In July, France takes over the rotating presidency of the European Union, giving Sarkozy a powerful platform from which to promote his military plans Europe-wide at a time when the United States is eager for Europe to exert more military muscle.
"He wants to reduce the number of military bases in Africa, he wants to send fewer troops abroad, and his goal is to integrate French troops more efficiently to the European forces," said Fabio Liberti, a European Union specialist at the Paris Institute of International Research and Strategies. "This attitude of acknowledging that we need our European partners and that France is deciding to stop acting on its own is seen positively by Washington."

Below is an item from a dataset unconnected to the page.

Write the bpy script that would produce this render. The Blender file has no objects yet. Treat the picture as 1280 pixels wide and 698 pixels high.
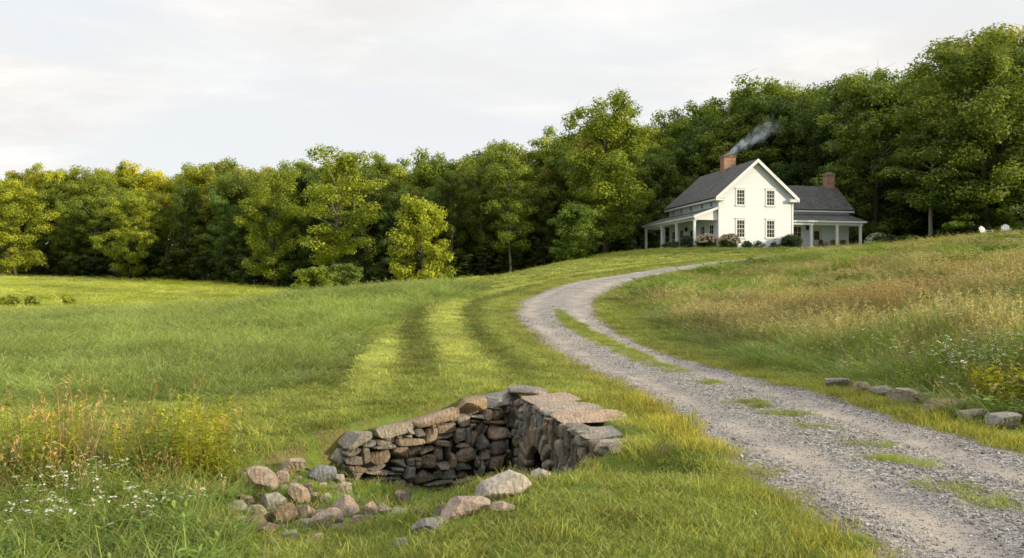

While this move may be an attempt at misdirection from the unloved "Sarko l'Americain”—and no one's crazy aboout NATO—it is firm and legitimate good news for America. For years now, US blundering into and in Iraq had been an excuse for European inaction in Afghanistan or even Darfur. (Contrast this announcement with France’s spiteful, systematic weakening of NATO as recently as 2006.) Now, as promised in Sarkozy’s 2007 run, France will attempt to engage—as Tony Blair did during his run at the head of the EU in 2005—more widely (albeit with streamlined, integrated teams), and with a credible threat of force. It helps that millions of regular Europeans are showing an outpouring of interest in American politics—right up to the highest levels of government. (Sarkozy’s prime minister is rumored to favor McCain, while Germany’s SPD party leader Kurt Beck has unambiguously backed Obama.)
This is all rendered more interesting given Bush’s confessional interview in Slovenia (coalition alert!) yesterday, wherein he basically, and for the first time I can recall, expressed contrition about his clumsy tenure as commander in chief:
In an exclusive interview, he expressed regret at the bitter divisions over the war and said that he was troubled about how his country had been misunderstood. “I think that in retrospect I could have used a different tone, a different rhetoric.”
Phrases such as “bring them on” or “dead or alive”, he said, “indicated to people that I was, you know, not a man of peace”. He said that he found it very painful “to put youngsters in harm’s way”. He added: “I try to meet with as many of the families as I can. And I have an obligation to comfort and console as best as I possibly can. I also have an obligation to make sure that those lives were not lost in vain.”
Heavens--that’s change you can believe in.
Anyway, I feel the initial war standoff between the US and EU powerhouses has led to a discursive neglect of the many theaters in which American (and European) interests are in sync, in stasis or being actively eroded. I understand that, for both politicians running for Bush’s job, Iraq is a good hobbyhorse, but the next administration will evidently have the chance to enlist and engage Europe and NATO in less clear-cutting fashion. The US ought to seize it, and it looks like Bush has enough crocodile tears in him to try. Politically, however, I suspect our middle eastern obsessions will make it tough for either candidate to make a pivot before 2009.